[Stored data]
____________________
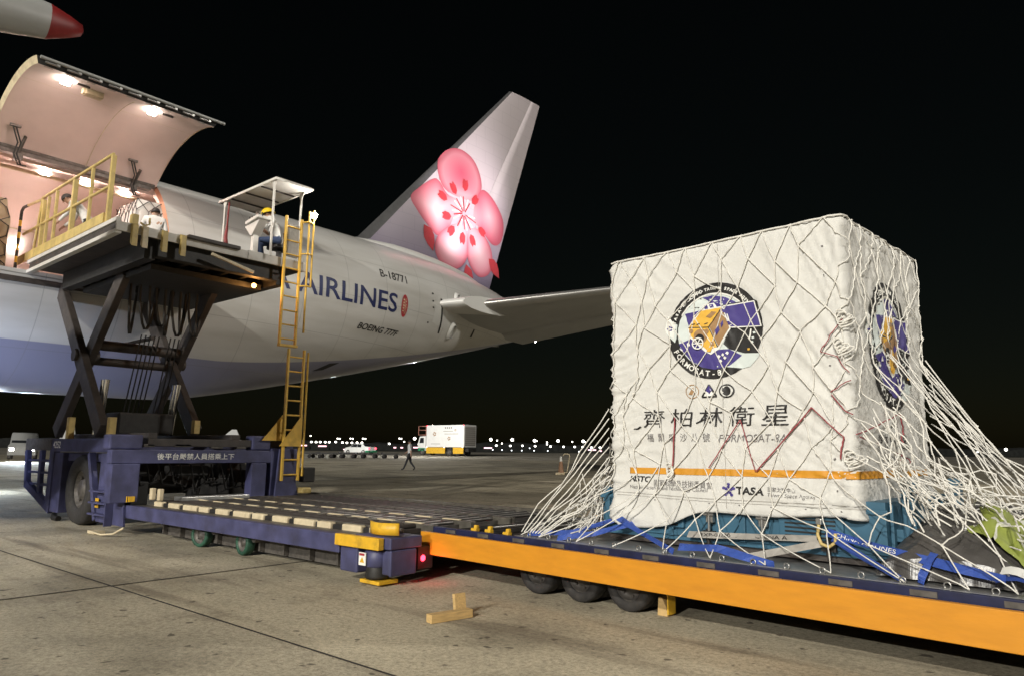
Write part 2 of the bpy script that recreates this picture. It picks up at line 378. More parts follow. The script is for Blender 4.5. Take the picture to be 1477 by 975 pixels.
for i in range(len(ys)-1):
    for k in range(nT):
        if i0 <= i < i1 and k < 16: continue
        fs.append((i*nT+k, i*nT+(k+1) % nT, (i+1)*nT+(k+1) % nT, (i+1)*nT+k))
fs.append([(len(ys)-1)*nT+k for k in range(nT)]); mb.add(vs, fs, True)
# hull paint: white above, grey-lavender below the painted division line
hm = bpy.data.materials.new('hull_paint'); hm.use_nodes = True; nt = hm.node_tree; N = nt.nodes; L = nt.links; b = N['Principled BSDF']
b.inputs['Roughness'].default_value = .3; b.inputs['Coat Weight'].default_value = .35; b.inputs['Coat Roughness'].default_value = .035
tc = N.new('ShaderNodeTexCoord'); sx = N.new('ShaderNodeSeparateXYZ'); L.new(tc.outputs['Object'], sx.inputs[0])
def mth(op, a, bb, cl=False):
    n = N.new('ShaderNodeMath'); n.operation = op; n.use_clamp = cl
    for i, v in enumerate((a, bb)):
        if isinstance(v, (int, float)): n.inputs[i].default_value = v
        else: L.new(v, n.inputs[i])
    return n.outputs[0]
yy = mth('MAXIMUM', sx.outputs[1], -.5); edge = mth('ADD', mth('MULTIPLY', mth('POWER', mth('ADD', yy, .5), 1.35), .066), 3.86)
fac = mth('MULTIPLY', mth('SUBTRACT', edge, sx.outputs[2]), 60, True)
nz = N.new('ShaderNodeTexNoise'); nz.inputs['Scale'].default_value = .7; nz.inputs['Detail'].default_value = 8; L.new(tc.outputs['Object'], nz.inputs['Vector'])
mpv = N.new('ShaderNodeMapping'); mpv.inputs['Scale'].default_value = (1, .5, 3)
L.new(tc.outputs['Object'], mpv.inputs[0]); L.new(mpv.outputs[0], nz.inputs['Vector'])
rp = N.new('ShaderNodeValToRGB'); rp.color_ramp.elements[0].color = (.50, .49, .46, 1); rp.color_ramp.elements[1].color = (.62, .615, .595, 1); rp.color_ramp.elements[0].position = .3; rp.color_ramp.elements[1].position = .6; L.new(nz.outputs[0], rp.inputs[0])
# skin panel joints: thin lines every 1.6 m along and at a few heights
wy = mth('FRACT', mth('MULTIPLY', sx.outputs[1], .61), 0.); ln = mth('LESS_THAN', wy, .012)
wz = mth('FRACT', mth('ADD', mth('MULTIPLY', sx.outputs[2], .78), .13), 0.); l2 = mth('LESS_THAN', wz, .012)
lines = mth('MULTIPLY', mth('MAXIMUM', ln, l2), .4)
mx = N.new('ShaderNodeMixRGB'); L.new(fac, mx.inputs[0]); L.new(rp.outputs[0], mx.inputs[1]); mx.inputs[2].default_value = (.255, .26, .36, 1)
mx2 = N.new('ShaderNodeMixRGB'); L.new(lines, mx2.inputs[0]); L.new(mx.outputs[0], mx2.inputs[1]); mx2.inputs[2].default_value = (.2, .2, .2, 1)
L.new(mx2.outputs[0], b.inputs['Base Color']); MATS['hull'] = hm
fus = mb.build('fuselage', 'hull', plane)
# door surround, cargo bay
mb = MB()
def arc(y, r, n=16): return [Vector((AX+r*cos(TH0+(TH1-TH0)*i/n), y, AZ0+r*sin(TH0+(TH1-TH0)*i/n))) for i in range(n+1)]
ra, rb = arc(DY1, 3.1), arc(DY1, 2.82); rc, rd = arc(DY0, 3.1), arc(DY0, 2.82); n = 17
mb.add(ra+rb, [(i, i+1, n+i+1, n+i) for i in range(16)], True); mb.add(rc+rd, [(i, i+1, n+i+1, n+i) for i in range(16)], True)
mb.add([ra[0], rb[0], rd[0], rc[0], ra[16], rb[16], rd[16], rc[16]], [(0, 1, 2, 3), (4, 5, 6, 7)])
mb.build('door_frame', 'bay_lining', plane)
mb = MB()
for y, dy in ((DY1, -.05),):
    a, c = arc(DY1-.004, 3.105), arc(DY1-.05, 3.0); mb.add(a+c, [(i, i+1, n+i+1, n+i) for i in range(16)], True)
mat('frame_orange', (.55, .27, .17), .5); mb.build('door_seal', 'frame_orange', plane)
mb = MB()
lt = [radians(-13+i*206/40) for i in range(41)]
for ya in (-8, -4, 0, 3, 6, 9): pass
mb.grid(lambda i, j: (AX+2.8*cos(lt[i]) if True else 0, -8+j*2.0, AZ0+2.8*sin(lt[i])), 41, 10)
vs2 = []
# cut the lining where the door opening is
keep = []
for f in mb.f:
    cx = sum((mb.v[i].x for i in f))/4; cy = sum(mb.v[i].y for i in f)/4; cz = sum(mb.v[i].z for i in f)/4
    if not (3.9 < cy < 8.1 and cz < 8.3 and cx > AX): keep.append(f)
mb.f = keep; mb.mi = [0]*len(keep); mb.sm = [True]*len(keep)
for yv in (-8, 10): mb.add([(AX+2.8*cos(t), yv, AZ0+2.8*sin(t)) for t in lt], [list(range(41))])
mb.build('bay_lining', 'bay_lining', plane, recalc=False)
mb = MB(); mb.span(AX-2.75, AX+2.95, -8, 10, 5.12, 5.22); mb.build('bay_floor', 'bay_floor', plane)
mb = MB()
for k in range(9): mb.cyl((AX-2.3+.0, -6+k*1.8, 7.55), (AX-2.3, -4.4+k*1.8, 7.55), .03, 6)
mb.tube([(AX-.35, -7, 8.62), (AX-.35, 9.8, 8.62)], .05, 6); mb.build('ceiling_rail', 'cream', plane)
for k, (x, y, z) in enumerate(((-21.36, 5.72, 8.66), (-21.33, 6.73, 8.67), (-21.3, 7.74, 8.67), (-23.45, 5.77, 7.07), (-22.9, 3.0, 8.0))):
    mb = MB(); mb.box((x, y, z), (.1, .22, .05)); mb.build('bay_light', 'lens_warm', plane)
    lamp('bay_lamp', 'AREA', (x+.06, y, z-.06), 82, (1, .66, .55), (x+1.6, y, z-2.2) if k < 3 else (x+2, y, z-.4), size=.25)
# sill fittings
mb = MB(); mb.span(-18.16, -17.98, DY0, DY1, 5.20, 5.29); mb.build('door_sill', 'bare_metal', plane, .01)
# lip lights and dark conveyor seen under the sill
mb = MB(); mb.span(-18.08, -17.99, DY0-.3, DY1+.5, 5.02, 5.14); mb.build('sill_strip', 'loader_dark', plane)
# raised cargo door
HX, HZ, DA = -19.1, 8.40, radians(84.7)
def dpt(th, r, y):
    x = AX+r*cos(th)-HX; z = AZ0+r*sin(th)-HZ; return Vector((HX+x*cos(DA)-z*sin(DA), y, HZ+x*sin(DA)+z*cos(DA)))
mb = MB(); nd = 22; tt = [TH0+(TH1-TH0)*i/(nd-1) for i in range(nd)]
mb.grid(lambda i, j: dpt(tt[i], 3.1, DY0+(DY1-DY0)*j/6), nd, 7)
mb.k = 1; mb.grid(lambda i, j: dpt(tt[i], 2.95+(.03*sin(pi*i/(nd-1))), DY0+.05+(DY1-DY0-.1)*j/6), nd, 7)
mb.k = 2
for y in (DY0, DY1):
    yi = y+.05*(1 if y == DY0 else -1); mb.add([dpt(t, 3.1, y) for t in tt]+[dpt(t, 2.95, yi) for t in tt], [(i, i+1, nd+i+1, nd+i) for i in range(nd-1)], True)
mb.k = 3
for t in (TH0, TH1): mb.add([dpt(t, 3.1, DY0), dpt(t, 3.1, DY1), dpt(t, 2.95, DY1-.05), dpt(t, 2.95, DY0+.05)], [(0, 1, 2, 3)])
door = mb.build('cargo_door', ['skin_white', 'bay_lining', 'cream', 'dark_seal'], plane)
for k in range(9):
    mb = MB(); y = DY0+.25+k*.4; c = dpt(TH0+.02, 3.0, y); mb.box(c, (.07, .16, .12)); mb.box(dpt(TH0-.012, 3.03, y+.14), (.05, .06, .05))
    mb.cyl(dpt(TH0-.02, 3.02, y-.1), dpt(TH0-.02, 3.02, y+.1), .022, 6); mb.build('latch', 'bare_metal', door)
mb = MB(); mb.tube([dpt(TH0-.012, 3.09, DY0+.06), dpt(TH0-.012, 3.09, DY1+.16)], .035, 6); mb.build('edge_seal', 'wing_grey', door)
mb = MB()
for yv in (5.93,): mb.tube([dpt(t, 2.93, yv) for t in tt[2:]], .008, 4)
mb.tube([dpt(TH0+.40, 2.985, DY0+.08), dpt(TH0+.40, 2.985, DY1-.08)], .012, 4); mb.build('liner_seam', 'cream', door)
for y in (4.62, 6.42):
    mb = MB(); c = dpt(TH0+.17, 2.915, y); mb.box(c, (.22, .17, .05), Matrix.Rotation(radians(-15), 3, 'Y')); mb.build('door_light', 'lens_warm', door)
    lamp('door_lamp', 'AREA', dpt(TH0+.17, 2.86, y), 40, (1, .72, .62), (-18.6, y, 6.2), size=.22)
    mb = MB(); mb.box(dpt(TH0+.17, 2.94, y+.33), (.05, .24, .03)); mb.build('placard', 'loader_dark', door)
mb = MB(); mb.box(dpt(TH0+.24, 2.90, 5.22), (.2, .36, .13)); mb.box(dpt(TH0+.24, 2.90, 5.02), (.13, .06, .12)); mb.build('actuator_box', 'cream', door, .015)
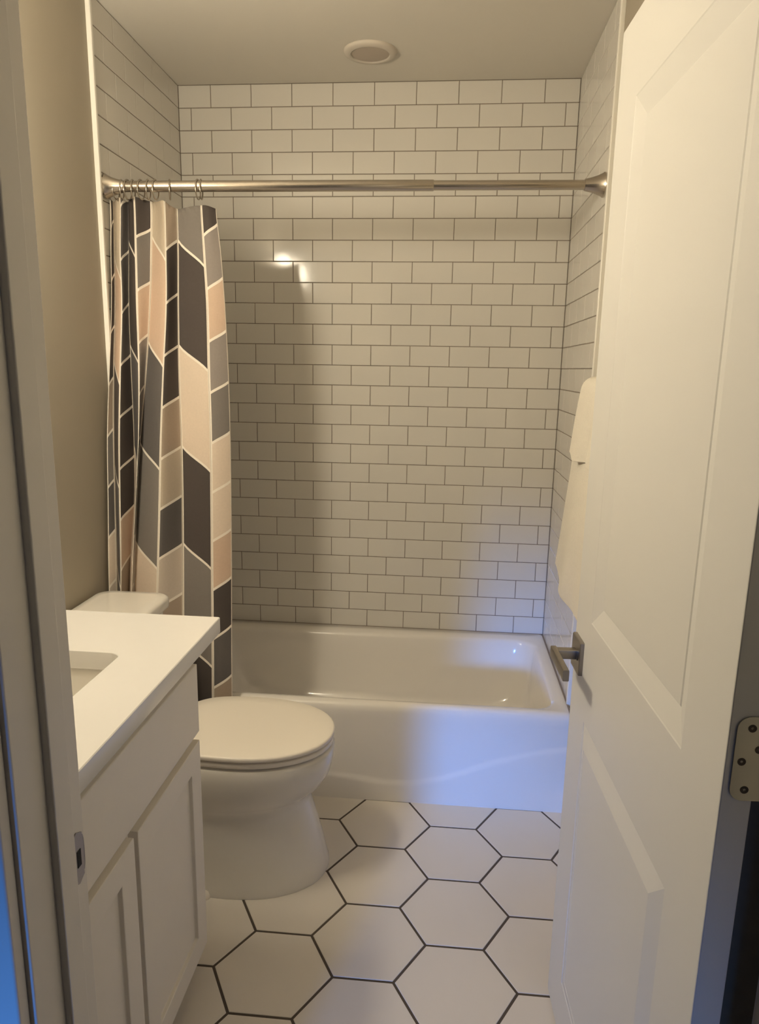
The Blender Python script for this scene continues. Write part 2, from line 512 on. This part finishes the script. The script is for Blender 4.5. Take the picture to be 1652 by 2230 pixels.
mb.rings([rrect(-0.915+i, -0.715-i, TC-0.215+i, TC+0.200-i, 0.035, z) for z, i in ((0.385,0.03),(0.40,0.012),(0.50,0.004),(0.704,0.0))])
tank = world_parent(mb.build('tank', M['china'], auto=50), toi)
mb = MB()
mb.rings([rrect(-0.925+i, -0.697-i, TC-0.228+i, TC+0.212-i, 0.045, z) for z, i in ((0.704,0.006),(0.709,0.001),(0.715,0),(0.732,0),(0.738,0.002),(0.742,0.008),(0.7435,0.03))])
tlid = world_parent(mb.build('tank_lid', M['china'], auto=60), toi)
mb = MB()
mb.rings(lathe([(0.0,0),(0.012,0),(0.012,0.012),(0.006,0.014),(0.006,0.02),(0,0.02)], (-0.715, TC-0.15, 0.65), (1,0,0), 16), False, False)
mb.box(-0.70, -0.692, TC-0.155, TC-0.08, 0.643, 0.657)
world_parent(mb.build('flush_lever', M['nickel'], auto=40), toi)
for y in (-0.145, 0.145):
    mb = MB(); mb.rings(lathe([(0.018,0.0),(0.018,0.008),(0.012,0.018),(0.0,0.022)], (-0.50, TC+y*1.2, 0.0), (0,0,1), 18), False, False)
    world_parent(mb.build('bolt_cap', M['seat'], smooth=True), toi)

# ------------------------------------------------------------------ vanity
VF, VB, VY0, VY1, CZ = -0.4355, XL-0.006, -2.210, -1.503, 0.834
van = empty('vanity_cabinet', (-0.68, -1.86, 0), 'white shaker vanity cabinet with two doors beside the door frame', 'cabinet')
mb = MB()
kr = lambda i, z: [(VB+i, VY0+i, z), (VF-i, VY0+i, z), (VF-i, VY1-i, z), (VB+i, VY1-i, z)]
tk = lambda z: [(VB, VY0, z), (VF-0.06, VY0, z), (VF-0.06, VY1-0.02, z), (VB, VY1-0.02, z)]
mb.rings([tk(0.0), tk(0.06), kr(0,0.06), kr(0,CZ), kr(0.018,CZ), kr(0.018,0.08)])
world_parent(bevel(mb.build('carcass', M['cab']), 0.0015, 2), van)
mb = MB(); mb.box(VF, VF+0.0195, VY0+0.002, VY1-0.002, 0.616, 0.777)
world_parent(bevel(mb.build('drawer_front', M['cab']), 0.002, 2), van)
def shaker(name, y0, y1, z0, z1):
    mb = MB(); t = 0.0195; st = 0.057; rc = 0.009
    X0, X1 = VF, VF+t
    rg = lambda x, i: [(x, y0+i, z0+i), (x, y1-i, z0+i), (x, y1-i, z1-i), (x, y0+i, z1-i)]
    mb.rings([rg(X0,0), rg(X1,0), rg(X1,st), rg(X1-rc,st+0.0006)], cap0=True, cap1=True)
    return world_parent(bevel(mb.build(name, M['cab']), 0.0015, 2, 50), van)
tag(shaker('cabinet_door', -1.851, VY1-0.003, 0.064, 0.595), 'door nearer the toilet')
tag(shaker('cabinet_door', -2.206, -1.868, 0.064, 0.595), 'door nearer the door frame')
# counter with undermount sink
ctr = empty('vanity_countertop', (-0.655, -1.835, CZ), 'white quartz countertop with undermount sink on the vanity', 'countertop')
CX0, CX1, CY0, CY1 = XL-0.006, -0.376, -2.212, -1.455
SX0, SX1, SY0, SY1 = -0.880, -0.500, -2.06, -1.692
mb = MB()
mb.rings([rrect(SX0,SX1,SY0,SY1,0.022,CZ), rrect(CX0+0.001,CX1-0.001,CY0,CY1-0.001,0.003,CZ), rrect(CX0,CX1,CY0,CY1,0.003,CZ+0.0015),
          rrect(CX0,CX1,CY0,CY1,0.003,CZ+0.0345), rrect(CX0+0.001,CX1-0.0015,CY0,CY1-0.0015,0.003,CZ+0.036),
          rrect(SX0-0.001,SX1+0.001,SY0-0.001,SY1+0.001,0.022,CZ+0.036), rrect(SX0,SX1,SY0,SY1,0.022,CZ+0.0345), rrect(SX0,SX1,SY0,SY1,0.022,CZ)], False, False)
world_parent(mb.build('slab', M['counter'], auto=35), ctr)
mb = MB()
mb.rings([rrect(SX0-i,SX1+i,SY0-i,SY1+i,0.026+j,z) for z, i, j in ((CZ-0.0005,0.012,0.0),(CZ-0.001,0.003,0.0),(CZ-0.02,0.0015,0.0),(CZ-0.09,-0.006,0.004),(CZ-0.12,-0.014,0.012),(CZ-0.135,-0.03,0.03),(CZ-0.142,-0.06,0.05),(CZ-0.146,-0.12,0.04))], False, True)
sk = world_parent(mb.build('sink_basin', M['sink'], smooth=True), ctr)
mb = MB(); mb.rings(lathe([(0.0,0.004),(0.018,0.004),(0.022,0.002),(0.022,-0.004)], (-0.69,-1.876,CZ-0.1455), (0,0,1), 24), False, False)
world_parent(tag(mb.build('drain', M['nickel'], smooth=True), 'round metal drain'), sk)

# ------------------------------------------------------------------ curtain rod
A = Vector((XL-0.006, -0.685, 1.936)); B = Vector((XR+0.001, -0.608, 1.951))
# flange plates sit flat on the walls
rod = empty('curtain_rod', (-0.193, -0.646, 1.943), 'brushed nickel shower curtain rod spanning the tub alcove', 'curtain rod')
d = (B-A).normalized(); L = (B-A).length
tj = 0.665
rg = lathe([(0.0,0.03),(0.0158,0.03),(0.0158,L*tj-0.002),(0.0148,L*tj),(0.0135,L*tj)], A, d, 28)
mb = MB(); mb.rings(rg, False, False); world_parent(tag(mb.build('outer_tube', M['nickel'], auto=40), 'thicker tube on the left'), rod)
mb = MB(); mb.rings(lathe([(0.0137,L*tj-0.01),(0.0137,L-0.03),(0.0,L-0.03)], A, d, 28), False, False)
world_parent(tag(mb.build('inner_tube', M['nickel'], auto=40), 'thinner tube on the right'), rod)
fl = [(0.0,0.0),(0.034,0.0),(0.0345,0.006),(0.031,0.011),(0.0255,0.024),(0.0205,0.040),(0.0175,0.054),(0.0162,0.060),(0.0,0.060)]
mb = MB(); mb.rings(lathe(fl, A+Vector((0.008,0,0)), (1,0.045,0.01), 28), False, False); world_parent(mb.build('end_flange', M['nickel'], auto=35), rod)
mb = MB(); mb.rings(lathe(fl, B, (-1,-0.045,-0.01), 28), False, False); world_parent(mb.build('end_flange', M['nickel'], auto=35), rod)

# ------------------------------------------------------------------ shower curtain
ZS = [1.885, 1.75, 1.6, 1.4, 1.2, 1.0, 0.8, 0.6, 0.4, 0.16]
LINES = [
[(-0.926,-0.667),(-0.926,-0.682),(-0.926,-0.699),(-0.926,-0.742),(-0.926,-0.785),(-0.926,-0.808),(-0.926,-0.832),(-0.926,-0.848),(-0.926,-0.858),(-0.926,-0.868)],
[(-0.922,-0.648),(-0.922,-0.662),(-0.922,-0.678),(-0.920,-0.719),(-0.914,-0.76),(-0.911,-0.783),(-0.908,-0.807),(-0.910,-0.823),(-0.914,-0.833),(-0.92,-0.845)],
[(-0.891,-0.674),(-0.892,-0.69),(-0.888,-0.708),(-0.886,-0.751),(-0.882,-0.795),(-0.882,-0.818),(-0.88,-0.842),(-0.886,-0.858),(-0.894,-0.862),(-0.9,-0.866)],
[(-0.88,-0.64),(-0.881,-0.654),(-0.883,-0.669),(-0.878,-0.69),(-0.872,-0.71),(-0.873,-0.73),(-0.883,-0.765),(-0.89,-0.785),(-0.895,-0.795),(-0.898,-0.80)],
[(-0.846,-0.676),(-0.843,-0.692),(-0.84,-0.71),(-0.835,-0.733),(-0.837,-0.757),(-0.849,-0.777),(-0.86,-0.80),(-0.87,-0.82),(-0.879,-0.83),(-0.885,-0.84)],
[(-0.803,-0.644),(-0.806,-0.658),(-0.812,-0.674),(-0.827,-0.694),(-0.847,-0.715),(-0.862,-0.735),(-0.868,-0.763),(-0.874,-0.783),(-0.878,-0.793),(-0.882,-0.80)],
[(-0.75,-0.682),(-0.747,-0.698),(-0.746,-0.716),(-0.755,-0.741),(-0.763,-0.765),(-0.769,-0.785),(-0.776,-0.805),(-0.784,-0.822),(-0.79,-0.832),(-0.797,-0.842)],
[(-0.726,-0.648),(-0.725,-0.654),(-0.728,-0.662),(-0.729,-0.674),(-0.725,-0.688),(-0.724,-0.703),(-0.721,-0.73),(-0.715,-0.768),(-0.713,-0.79),(-0.719,-0.8)],
[(-0.647,-0.658),(-0.64,-0.664),(-0.632,-0.674),(-0.63,-0.686),(-0.626,-0.7),(-0.626,-0.713),(-0.624,-0.735),(-0.617,-0.772),(-0.61,-0.81),(-0.612,-0.825)],
[(-0.605,-0.645),(-0.591,-0.65),(-0.581,-0.655),(-0.574,-0.66),(-0.571,-0.668),(-0.57,-0.68),(-0.568,-0.7),(-0.563,-0.735),(-0.553,-0.785),(-0.551,-0.8)]]
def line_at(i, z):
    L_ = LINES[i]
    z = max(0.16, min(1.8849, z))
    for k in range(len(ZS)-1):
        if z >= ZS[k+1]:
            t = (z-ZS[k+1])/(ZS[k]-ZS[k+1])
            # smooth (Catmull-Rom) in z
            p = [L_[max(k-1,0)], L_[k], L_[k+1], L_[min(k+2,len(L_)-1)]]
            u = 1-t
            return tuple(0.5*((2*p[1][c]) + (-p[0][c]+p[2][c])*u + (2*p[0][c]-5*p[1][c]+4*p[2][c]-p[3][c])*u*u + (-p[0][c]+3*p[1][c]-3*p[2][c]+p[3][c])*u**3) for c in (0,1))
    return L_[-1]
def cpos(col, t, z):
    """point on the cloth: column index, 0..1 across, height"""
    n = len(LINES)
    p = [line_at(max(col-1,0), z), line_at(col, z), line_at(col+1, z), line_at(min(col+2,n-1), z)]
    k = 0.30
    m1 = [(p[2][c]-p[0][c])*k for c in (0,1)]; m2 = [(p[3][c]-p[1][c])*k for c in (0,1)]
    h00 = 2*t**3-3*t**2+1; h10 = t**3-2*t**2+t; h01 = -2*t**3+3*t**2; h11 = t**3-t**2
    x, y = [h00*p[1][c]+h10*m1[c]+h01*p[2][c]+h11*m2[c] for c in (0,1)]
    # belly of the fold
    y += -0.006*math.sin(math.pi*t)*(0.4+0.6*(1.9-z)/1.7)
    # gathered header wave
    y += 0.004*math.sin(7*t+col)*max(0, (z-1.7)/0.2)
    return (max(x, XL+0.004), y, z)
CT, CB = 1.885, 0.18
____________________
EXERCISE REQUIREMENTS: Read through the entries and copy each line in which "part" appears.

SOLUTION:
Write part 2 of the bpy script that recreates this picture. It picks up at line 378. More parts follow. The script is for Blender 4.5. Take the picture to be 1477 by 975 pixels.
The Blender Python script for this scene continues. Write part 2, from line 512 on. This part finishes the script. The script is for Blender 4.5. Take the picture to be 1652 by 2230 pixels.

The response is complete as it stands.